The good news is that small and medium-sized businesses are not usually the targets of professional competitive intelligence experts. However, a business owner would be wise to protect itself from amateur intelligence gathering by its competitors. Competitive intelligence gathering begins by identifying the strategy of your own business and how your competitor's strategy will interfere. Then the intelligence gathering begins. 

Competitors may send someone to one of your stores to strike up a casual conversation with a manager, friend your employees on Facebook or track them on LinkedIn, call from a blocked phone number or email from a fake identity, or post fake job openings in hopes of interviewing your former employees.

One competitive intelligence expert suggests four steps business owners can take to protect themselves.
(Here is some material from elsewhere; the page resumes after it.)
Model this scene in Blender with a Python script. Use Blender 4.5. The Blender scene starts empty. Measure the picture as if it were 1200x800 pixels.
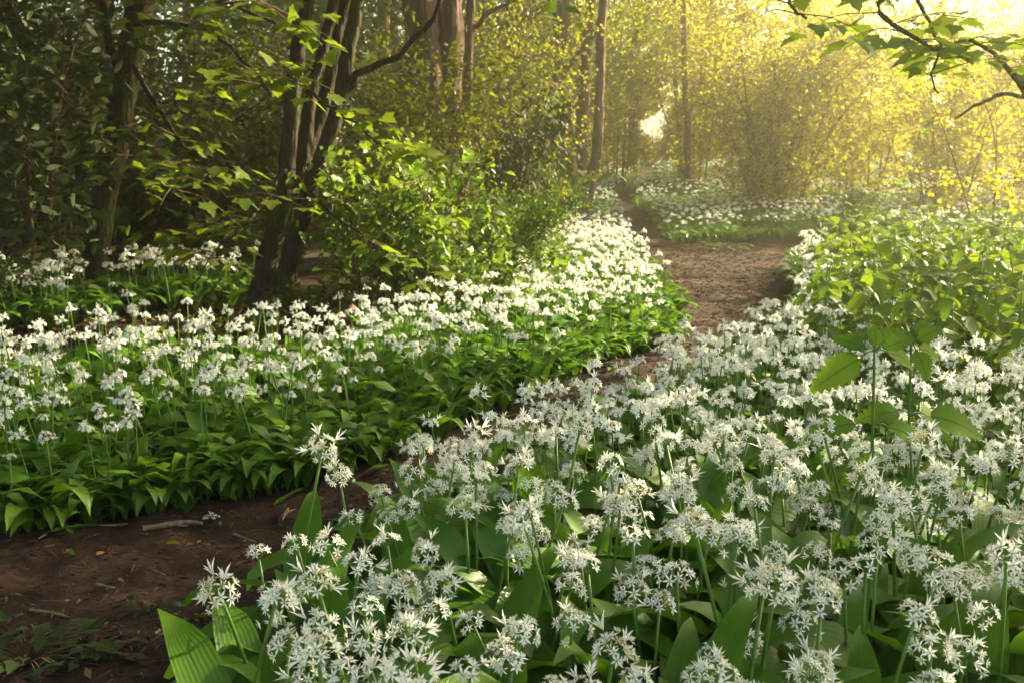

First, owners should improve their workplace culture to lower the possibility that its workers feel mistreated. Those who feel mistreated are more likely to divulge sensitive information to competitors. Non-disclosure clauses in the employment agreements of all employees with sensitive information are also helpful, but can be hard to enforce. Second, businesses should be wary about being contacted by a blocked phone number or an email address that is not readily attributable to a person or entity after a brief web search. Anyone can dial *67 to block their cell phone number and it is common for competitors to make up a fake identity in hopes of gathering information from a competitor. Third, businesses should ensure that their website is not a source of sensitive information. Clean up your webpage and then contact your IT provider to have them install a file called "robots.txt" in your web domain so the site Archive.org will delete the archived version of the website. Finally, remind your employees to be careful about what they post on social media. Employees may be disclosing more than they should on their profiles, and it is easy for a competitor to find this information quickly.